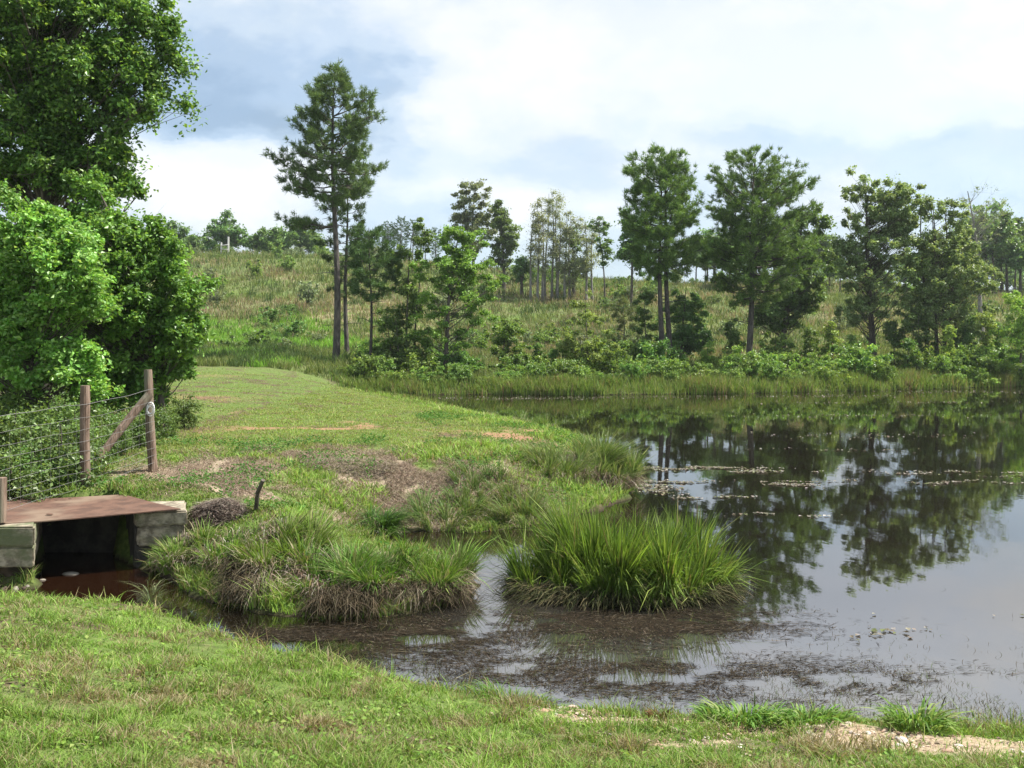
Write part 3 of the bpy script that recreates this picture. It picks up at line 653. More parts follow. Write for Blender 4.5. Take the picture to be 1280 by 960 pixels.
def stalk(name, label, cat, px, Y, h, col, kinks, parent=None):
    x = X_(px, Y); z = max(hz(x, Y), 0); a = Acc()
    V, T = tube([(x + k*h, Y, z + h*i/(len(kinks)-1)) for i, k in enumerate(kinks)], np.linspace(.006, .003, len(kinks)), 5); a.add(V, T, col)
    return tag(a.build(name, M_DRY), label, cat, 'dead stalks by the near shore')
stalk('dead_stalk', 'dark dead stalk bending left beside the bright clump', 'stalk', 1165, 5.75, .20, (.07, .05, .035), [0, -.05, -.15, -.3])
stalk('dead_stalk', 'dark straight dead stalk right of the bent one', 'stalk', 1173, 5.75, .19, (.07, .05, .035), [0, .02, .1, .22])
stalk('reed_spike', 'green pointed reed spike standing in shallow water at the near shore', 'reed', 943, 6.4, .12, (.10, .14, .04), [0, .01, .02, .02])

# ------------------------------------------------------------------ culvert, plate, fence
def bevel(o, w_=.012, s=2):
    m_ = o.modifiers.new('bevel', 'BEVEL'); m_.width = w_; m_.segments = s
def rough_block(name, corners, z0, z1, mat, parent, seed, amp=.012, n=26):
    """subdivided irregular block from 4 plan corners"""
    rg_ = np.random.default_rng(seed); c = np.array(corners, float)
    bm = bpy.data.meshes.new(name); import bmesh
    b = bmesh.new()
    vs = [b.verts.new((*p, z)) for z in (z0, z1) for p in c]
    for f in [(3, 2, 1, 0), (4, 5, 6, 7), (0, 1, 5, 4), (1, 2, 6, 5), (2, 3, 7, 6), (3, 0, 4, 7)]: b.faces.new([vs[i] for i in f])
    bmesh.ops.bevel(b, geom=b.edges[:], offset=.018, segments=2, affect='EDGES')
    bmesh.ops.subdivide_edges(b, edges=[e for e in b.edges if e.calc_length() > .15], cuts=n//2, use_grid_fill=True)
    b.verts.ensure_lookup_table()
    co = np.array([v.co for v in b.verts]); cen = co.mean(0)
    k = fbm(co[:, 0]*3+co[:, 1]*2, co[:, 2]*3+co[:, 1], 3, 4, seed) - .5
    for v, q in zip(b.verts, k):
        dd = v.co - mathutils.Vector(cen); dd.normalize(); v.co += dd*q*amp*4
    # shallow board-form courses along the face
    b.normal_update(); b.to_mesh(bm); b.free(); bm.materials.append(mat)
    for p_ in bm.polygons: p_.use_smooth = False
    o = bpy.data.objects.new(name, bm); COL.objects.link(o)
    if parent is not None: o.parent = parent
    return o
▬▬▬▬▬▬
What is asked -
Restate the data word for word from its first line through the line with "stalk('reed_spike', 'green pointed", leaving out any picture along the way.

Task response -
Write part 3 of the bpy script that recreates this picture. It picks up at line 653. More parts follow. Write for Blender 4.5. Take the picture to be 1280 by 960 pixels.
def stalk(name, label, cat, px, Y, h, col, kinks, parent=None):
    x = X_(px, Y); z = max(hz(x, Y), 0); a = Acc()
    V, T = tube([(x + k*h, Y, z + h*i/(len(kinks)-1)) for i, k in enumerate(kinks)], np.linspace(.006, .003, len(kinks)), 5); a.add(V, T, col)
    return tag(a.build(name, M_DRY), label, cat, 'dead stalks by the near shore')
stalk('dead_stalk', 'dark dead stalk bending left beside the bright clump', 'stalk', 1165, 5.75, .20, (.07, .05, .035), [0, -.05, -.15, -.3])
stalk('dead_stalk', 'dark straight dead stalk right of the bent one', 'stalk', 1173, 5.75, .19, (.07, .05, .035), [0, .02, .1, .22])
stalk('reed_spike', 'green pointed reed spike standing in shallow water at the near shore', 'reed', 943, 6.4, .12, (.10, .14, .04), [0, .01, .02, .02])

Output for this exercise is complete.